The U.S. Federal Reserve’s Vice Chair for Supervision, Michelle Bowman, has communicated to big bank executives that she does not anticipate the industry staging another aggressive pushback in a bid for further capital relief. This clear message follows the Fed’s recent unveiling of relaxed new drafts for its “Basel III” and “GSIB surcharge” rules, a development largely seen as a victory for the banking sector after its fierce efforts to significantly water down the central bank’s original 2023 proposal.
The revised regulations are now estimated to reduce capital levels at major U.S. banks by approximately 4.8%, a substantial change from the 20% hikes initially envisioned in the previous plan. However, the benefits are not uniformly distributed across the industry, leading to some discontent. For instance, JPMorgan, which is the biggest U.S. bank, stated on Tuesday that its capital level is actually projected to increase by around 4% under the new framework, underscoring the varied impact on different institutions.
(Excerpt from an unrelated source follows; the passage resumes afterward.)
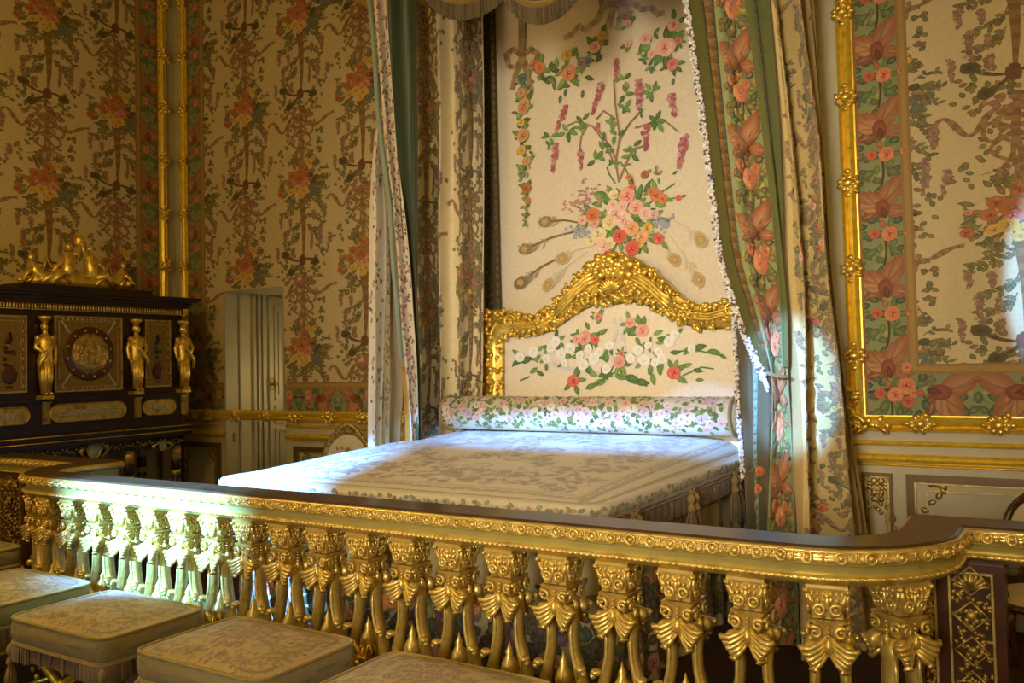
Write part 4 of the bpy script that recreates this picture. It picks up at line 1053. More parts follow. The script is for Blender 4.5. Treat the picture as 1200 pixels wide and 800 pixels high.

Despite the overall softening of the rules, some big bank executives indicated during earnings calls this week that they would likely seek specific changes and plan to provide detailed feedback to the Fed during its formal 90-day comment period. Fed officials, including Bowman, have clearly communicated in recent meetings that they have worked diligently to address previous bank complaints. They have also conveyed that industry comments, which are due by around mid-June, should be limited and specific, rather than a reprise of the aggressive tactics deployed when fighting the 2023 plan. A spokesperson for the Fed declined to comment on these communications.